Yes, But...Series: My house is too dark + ISO to the rescue

"Yes, that's all fine and dandy and I love everything you've said, BUT...." and then the prospective client gives an excuse about why they are hesitating with documentary photography. 

I've decided to create a blog series addressing some of these concerns and hesitations that I hear a lot. It's called the "Yes, But...Series."

Yes, but my house is too dark.

Maybe you don't have white paint on your walls and windows everywhere you look letting the natural light in. Maybe you have a small dark apartment where you need to keep the lights on all day long. Maybe the day we've decided to shoot becomes a dark and stormy day. IT'S OKAY!

Dark houses are actually really fun to photograph in. My creativity gets to shoot through the roof as I find the angles and the light hiding in every room. It's there and the job falls on me to get the shot.

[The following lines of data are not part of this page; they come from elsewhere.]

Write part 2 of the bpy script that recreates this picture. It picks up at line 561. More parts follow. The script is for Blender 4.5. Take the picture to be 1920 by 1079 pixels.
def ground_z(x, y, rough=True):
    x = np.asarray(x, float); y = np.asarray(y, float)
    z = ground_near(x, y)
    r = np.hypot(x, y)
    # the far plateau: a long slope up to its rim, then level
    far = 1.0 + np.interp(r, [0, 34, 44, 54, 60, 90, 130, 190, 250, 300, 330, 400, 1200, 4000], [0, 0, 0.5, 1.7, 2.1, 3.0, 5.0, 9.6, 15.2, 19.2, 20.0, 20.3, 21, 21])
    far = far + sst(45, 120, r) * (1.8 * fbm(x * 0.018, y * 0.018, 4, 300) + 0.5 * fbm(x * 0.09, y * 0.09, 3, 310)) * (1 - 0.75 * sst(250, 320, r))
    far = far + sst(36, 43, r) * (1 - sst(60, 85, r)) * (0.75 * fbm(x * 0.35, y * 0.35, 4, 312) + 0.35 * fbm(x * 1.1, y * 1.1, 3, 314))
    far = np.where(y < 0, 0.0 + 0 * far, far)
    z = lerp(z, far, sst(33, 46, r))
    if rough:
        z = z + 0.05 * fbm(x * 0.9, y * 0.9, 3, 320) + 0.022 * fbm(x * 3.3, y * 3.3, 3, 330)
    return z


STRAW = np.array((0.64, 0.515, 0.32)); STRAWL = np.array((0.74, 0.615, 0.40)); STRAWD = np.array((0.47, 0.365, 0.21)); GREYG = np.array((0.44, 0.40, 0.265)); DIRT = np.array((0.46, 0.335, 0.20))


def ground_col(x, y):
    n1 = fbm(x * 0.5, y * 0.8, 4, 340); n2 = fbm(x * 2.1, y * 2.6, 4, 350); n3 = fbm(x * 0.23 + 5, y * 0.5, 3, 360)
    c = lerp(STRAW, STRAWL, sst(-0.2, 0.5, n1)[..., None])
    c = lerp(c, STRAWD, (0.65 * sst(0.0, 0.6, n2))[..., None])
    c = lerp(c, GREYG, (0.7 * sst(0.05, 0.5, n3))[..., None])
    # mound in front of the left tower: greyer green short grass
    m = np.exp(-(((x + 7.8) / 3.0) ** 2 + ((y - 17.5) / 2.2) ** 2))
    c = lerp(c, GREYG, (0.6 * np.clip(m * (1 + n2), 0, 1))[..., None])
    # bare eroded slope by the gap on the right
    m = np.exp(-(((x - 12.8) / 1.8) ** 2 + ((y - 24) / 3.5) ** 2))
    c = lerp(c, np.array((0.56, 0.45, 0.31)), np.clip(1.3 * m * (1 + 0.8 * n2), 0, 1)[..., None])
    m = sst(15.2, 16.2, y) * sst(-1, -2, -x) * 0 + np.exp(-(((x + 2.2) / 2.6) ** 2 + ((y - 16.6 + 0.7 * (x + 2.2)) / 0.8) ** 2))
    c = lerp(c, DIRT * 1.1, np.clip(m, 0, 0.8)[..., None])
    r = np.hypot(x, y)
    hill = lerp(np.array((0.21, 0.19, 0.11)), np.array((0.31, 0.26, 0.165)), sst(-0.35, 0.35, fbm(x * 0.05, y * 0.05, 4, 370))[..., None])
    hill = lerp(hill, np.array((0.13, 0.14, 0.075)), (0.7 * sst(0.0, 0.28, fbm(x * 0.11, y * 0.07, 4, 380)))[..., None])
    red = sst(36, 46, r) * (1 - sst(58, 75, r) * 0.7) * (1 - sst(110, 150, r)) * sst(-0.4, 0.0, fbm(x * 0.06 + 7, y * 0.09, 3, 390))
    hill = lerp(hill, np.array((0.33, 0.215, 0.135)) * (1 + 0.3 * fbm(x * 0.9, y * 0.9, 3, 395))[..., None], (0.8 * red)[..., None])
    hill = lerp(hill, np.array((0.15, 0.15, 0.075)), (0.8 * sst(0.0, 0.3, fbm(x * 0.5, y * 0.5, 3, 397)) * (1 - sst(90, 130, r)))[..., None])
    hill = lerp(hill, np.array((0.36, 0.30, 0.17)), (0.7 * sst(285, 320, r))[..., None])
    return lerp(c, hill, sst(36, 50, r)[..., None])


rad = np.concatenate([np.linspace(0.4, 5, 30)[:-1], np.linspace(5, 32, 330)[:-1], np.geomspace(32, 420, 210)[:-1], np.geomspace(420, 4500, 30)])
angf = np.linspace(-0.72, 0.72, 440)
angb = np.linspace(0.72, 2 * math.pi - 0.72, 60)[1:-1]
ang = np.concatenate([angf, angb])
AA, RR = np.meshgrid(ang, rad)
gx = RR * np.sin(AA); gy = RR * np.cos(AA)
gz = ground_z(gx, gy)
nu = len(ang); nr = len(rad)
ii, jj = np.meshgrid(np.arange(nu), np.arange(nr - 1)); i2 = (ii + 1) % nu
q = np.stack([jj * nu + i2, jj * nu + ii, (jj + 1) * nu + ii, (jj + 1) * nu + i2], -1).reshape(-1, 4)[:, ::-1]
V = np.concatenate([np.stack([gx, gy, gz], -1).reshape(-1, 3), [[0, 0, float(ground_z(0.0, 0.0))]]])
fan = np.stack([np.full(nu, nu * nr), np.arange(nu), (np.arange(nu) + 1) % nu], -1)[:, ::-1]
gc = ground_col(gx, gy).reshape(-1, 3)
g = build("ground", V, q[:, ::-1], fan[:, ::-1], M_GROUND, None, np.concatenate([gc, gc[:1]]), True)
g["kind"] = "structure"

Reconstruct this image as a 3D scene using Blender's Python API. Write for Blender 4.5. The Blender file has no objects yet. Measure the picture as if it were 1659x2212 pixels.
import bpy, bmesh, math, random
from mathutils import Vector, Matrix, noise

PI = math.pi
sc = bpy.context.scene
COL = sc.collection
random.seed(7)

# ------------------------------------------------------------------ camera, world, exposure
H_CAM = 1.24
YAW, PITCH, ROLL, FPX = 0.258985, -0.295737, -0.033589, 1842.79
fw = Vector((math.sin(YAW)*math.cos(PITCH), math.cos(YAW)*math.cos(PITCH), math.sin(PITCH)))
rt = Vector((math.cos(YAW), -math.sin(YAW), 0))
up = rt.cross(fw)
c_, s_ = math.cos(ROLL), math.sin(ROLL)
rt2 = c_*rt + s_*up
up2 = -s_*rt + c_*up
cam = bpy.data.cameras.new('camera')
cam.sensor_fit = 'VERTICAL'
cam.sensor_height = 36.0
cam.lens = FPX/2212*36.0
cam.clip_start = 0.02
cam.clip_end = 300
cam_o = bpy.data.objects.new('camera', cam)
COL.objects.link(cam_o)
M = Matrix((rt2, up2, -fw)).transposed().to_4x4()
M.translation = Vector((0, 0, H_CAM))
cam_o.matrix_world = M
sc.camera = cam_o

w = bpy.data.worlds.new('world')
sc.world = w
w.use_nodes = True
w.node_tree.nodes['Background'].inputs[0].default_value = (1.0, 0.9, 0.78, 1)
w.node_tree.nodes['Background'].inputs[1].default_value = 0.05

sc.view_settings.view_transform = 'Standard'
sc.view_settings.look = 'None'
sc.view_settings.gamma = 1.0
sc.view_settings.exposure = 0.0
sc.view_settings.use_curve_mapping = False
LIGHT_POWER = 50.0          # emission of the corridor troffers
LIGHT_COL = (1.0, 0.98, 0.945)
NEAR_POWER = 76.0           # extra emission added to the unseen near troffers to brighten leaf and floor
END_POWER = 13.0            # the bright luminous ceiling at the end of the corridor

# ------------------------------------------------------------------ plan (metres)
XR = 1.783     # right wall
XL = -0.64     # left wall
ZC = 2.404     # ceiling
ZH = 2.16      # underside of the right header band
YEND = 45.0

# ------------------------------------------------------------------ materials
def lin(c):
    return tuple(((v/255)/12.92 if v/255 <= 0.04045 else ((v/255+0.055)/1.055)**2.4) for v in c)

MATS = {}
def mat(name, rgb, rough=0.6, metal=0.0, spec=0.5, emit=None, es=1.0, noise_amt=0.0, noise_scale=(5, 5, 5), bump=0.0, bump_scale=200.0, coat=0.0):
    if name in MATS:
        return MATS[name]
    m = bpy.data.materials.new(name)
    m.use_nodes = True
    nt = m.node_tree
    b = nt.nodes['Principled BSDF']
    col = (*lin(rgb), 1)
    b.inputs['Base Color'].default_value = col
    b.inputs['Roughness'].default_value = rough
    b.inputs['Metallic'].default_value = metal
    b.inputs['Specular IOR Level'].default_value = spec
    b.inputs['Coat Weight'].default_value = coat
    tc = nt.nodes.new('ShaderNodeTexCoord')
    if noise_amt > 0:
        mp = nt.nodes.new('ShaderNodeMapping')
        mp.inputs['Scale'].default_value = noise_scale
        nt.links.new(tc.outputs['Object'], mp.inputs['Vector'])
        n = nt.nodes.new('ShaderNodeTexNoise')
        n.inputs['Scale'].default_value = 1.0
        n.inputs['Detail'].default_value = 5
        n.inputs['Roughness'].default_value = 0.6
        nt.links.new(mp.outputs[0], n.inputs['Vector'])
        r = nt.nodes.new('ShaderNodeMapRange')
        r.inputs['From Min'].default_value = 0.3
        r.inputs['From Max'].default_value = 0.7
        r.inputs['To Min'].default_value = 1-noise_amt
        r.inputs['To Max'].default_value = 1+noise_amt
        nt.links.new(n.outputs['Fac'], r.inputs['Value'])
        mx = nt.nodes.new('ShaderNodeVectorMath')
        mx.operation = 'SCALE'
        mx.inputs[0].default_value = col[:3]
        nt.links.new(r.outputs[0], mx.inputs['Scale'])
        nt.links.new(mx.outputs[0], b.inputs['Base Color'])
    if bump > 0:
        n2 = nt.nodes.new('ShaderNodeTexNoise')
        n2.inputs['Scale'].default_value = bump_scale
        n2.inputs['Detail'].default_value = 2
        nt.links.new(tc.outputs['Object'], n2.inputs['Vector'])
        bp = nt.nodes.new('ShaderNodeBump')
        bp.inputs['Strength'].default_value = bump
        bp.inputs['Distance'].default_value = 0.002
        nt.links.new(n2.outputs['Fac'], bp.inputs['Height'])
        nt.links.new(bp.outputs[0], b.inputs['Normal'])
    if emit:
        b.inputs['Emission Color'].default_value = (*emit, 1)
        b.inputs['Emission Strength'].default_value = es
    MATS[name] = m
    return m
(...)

The photos will have more shadows, but shadows actually help hide clutter and distracting backgrounds so the focus stays on your kid's face. Shadows also help accentuate the emotion of the image.

ISO to the rescue

So there's this thing, okay, a setting in cameras called the ISO. It regulates how sensitive to light the camera sensor is. By increasing the ISO, I can brighten up a photo immensely, brighter than it even is to our eyes. 

I increased the ISO by 6,000 between these two photos and look at the difference it made!

ISO comes to the rescue in dark homes.

Case Study

I went to 4 of my friends' houses and asked them to take me to the darkest room in their home. I had the kids hang out in that room to show you what kind of images I can still get in dark, dark rooms.

Enjoy this slideshow.

You're no longer allowed to say, "Yes, but my house is too dark."